Pero el vapor se fue acumulando, hasta que estalló el 18-O, abriendo paso a la fabricación democrática y paritaria de una nueva Constitución. El masivo apoyo del Apruebo y las multitudinarias y pacíficas celebraciones del domingo revelan que el pueblo de Chile confía en la democracia, pero quiere cambios de fondo y los quiere ahora.
Quien nos trajo hasta aquí no fue mi generación, sino la de nuestros hijos y nietos. Ellos provocaron el quiebre, ellos crearon su épica, ellos movilizaron nuevamente las esperanzas del pueblo, ellos se volcaron masivamente a votar, ellos estallaron en gestos de alegría y esperanza que aislaron a la violencia.
Esta es la obra y la fiesta de los jóvenes. El sentimiento de ser quienes forjan la historia ha pasado a otras manos. Nosotros, los mayores, estamos aquí de invitados.
Así como el triunfo del No el 5 de octubre de 1988 inauguró un largo ciclo que tuvo como protagonista a mi generación, el colosal triunfo del Apruebo este 25 de octubre debiera ser la piedra fundacional de una nueva fase histórica agenciada ahora por nuestros descendientes. “La alegría ya viene” ha sido sucedida por “Chile cambió”. Ya era hora.
Hay que admitir que para muchos de mi generación lo sucedido es fuente de ansiedad.

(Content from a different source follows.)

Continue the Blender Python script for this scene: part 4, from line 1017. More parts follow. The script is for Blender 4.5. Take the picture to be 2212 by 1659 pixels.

Lo que hay que preguntarse, sin embargo, es: ¿por qué no aplaudir que los jóvenes se rebelen contra la inercia y asuman el protagonismo en la tarea de diseñar un nuevo futuro, como nosotros mismos lo hicimos en otros momentos de la historia? Es mejor soltar y dejar la historia en sus manos, que son tanto o más hábiles y generosas de lo que fueron las nuestras. Hacerlo podría ser emancipador.
“A veces creo que solo el miedo a perderlo todo nos obliga a defender algo”, señalaba Sol Serrano al diario El País. Lo decía a propósito de la relación de los jóvenes con la democracia, “muchos de los cuales no tienen mayor conciencia de cuán fácil es perderla”. Si el 25-O ha inaugurado una nueva etapa de la democracia chilena empujada por la esperanza de los jóvenes, entonces a ellos les corresponde defenderla.